Monday, March 21, 2005

Phoning it in

First of all, I need to out Erica, because girl, I know you want to keep your book reviews on your own site, but that cogent commentary belongs here, dammit. :-)

So. The feeling I kept having about The Gravedigger's Cottage was "Wow! I like that idea! I wonder where that's going to go?" followed soon after by "Oh -- that was pretty much it, huh." I was excited to find out how Sylvia and Walter were going to be so different, yet so alike. And then... they really weren't so much. I was excited to watch the pet deaths unfold and build, except that they didn't really build, and because they all ended with death and didn't provide any images of the aftermath of death, we never got to really see their impact. Even the mom deaths. So then what we have is this family that's supposedly dealing with some really heavy baggage, and working it out (specially old Dad) in wonderfully weird ways, with neat metaphors (spackle the house to keep the death out! kill the rat and kill the fear!) except that the baggage isn't real enough. It isn't tangible enough. And all that's really there is the wonderful weirdness, which isn't that wonderful because it has all the emotional resonance of a sitcom.

I hate it when stories that are about characters don't take the time to craft their characters. Everyone felt like a character description to me rather than a person. Chris, you know I love you and you're dead sexy, but I wish you'd worked a little harder on this one. Especially since I thought Freewill was kind of brilliant.

2 comments:

Sarah said...

Erica, please post your thoughts!

Meera, I agree with you. The narrative is as patchy as the cottage itself, nice in bits and pieces but ultimately not holding together. Too much spackle, not enough sheetrock.

And I'll stop the contruction metaphors now.

I'm intrigued by how similar our critiques are and wonder what Bloomers would think. I'd also like to hear Chris Lynch's take on this book - what are we missing?

Erica said...

In my own defense, I'd like to say that I was using my blog to organize my own thoughts, so I could streamline them for you all (and not sound like a dummy). So there.

I liked the conversational narrative style, though I agree there were many loose ends that could use exploring. But I think that's more a job of a student's quickwrite than the author. The characters could use more development, and I'd even forego the other kids (not Carmine) in exchange for getting to know Walter and Dad a little better.

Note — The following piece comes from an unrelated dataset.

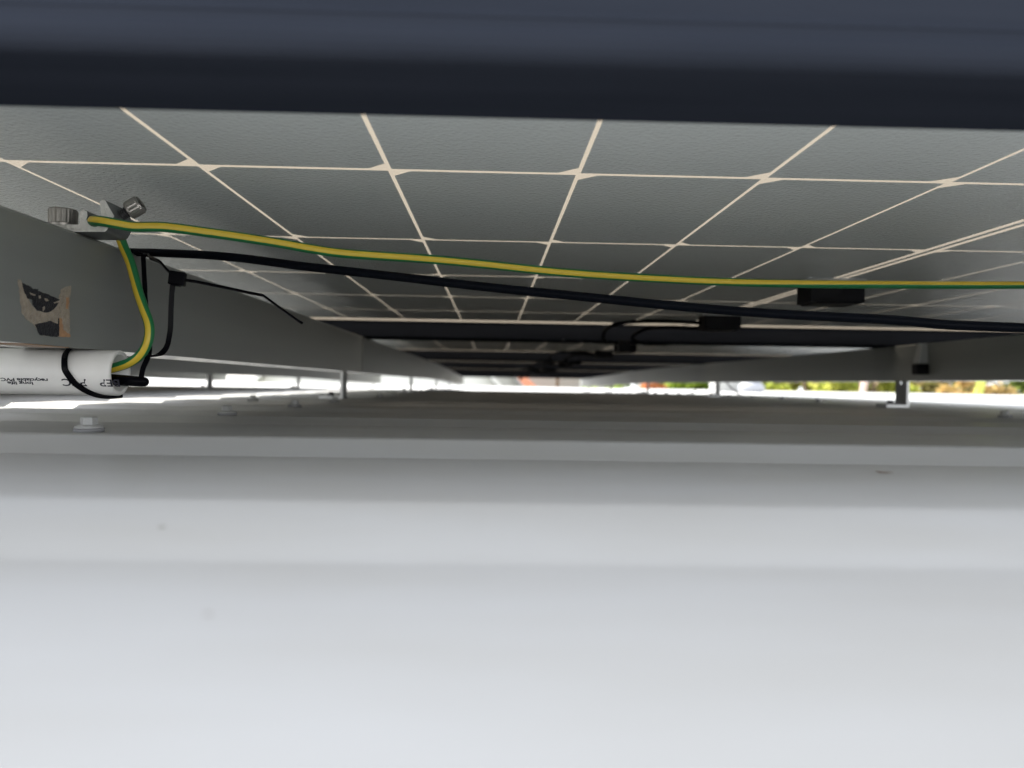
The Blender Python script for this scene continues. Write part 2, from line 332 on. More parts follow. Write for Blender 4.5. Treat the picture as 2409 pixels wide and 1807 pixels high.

I've almost never enjoyed huge metaphors. I think they're cheezy, and I tend to be a bit blockheaded about them. Therefore, the house didn't do it for me. (Better use of a house as a metaphor: Life as a House.)

I decided to take this as the story of Sylvia and her two tendencies: Dad is her ability to avoid dealing with a situation (death), and Walter is her sense of reality. Eventually, reality wins out when Dad kills the rat, and Dad becomes sane again. Another pet dies, and Sylvia seems ok with it. Not really a resolution, if you ask me, but whatever.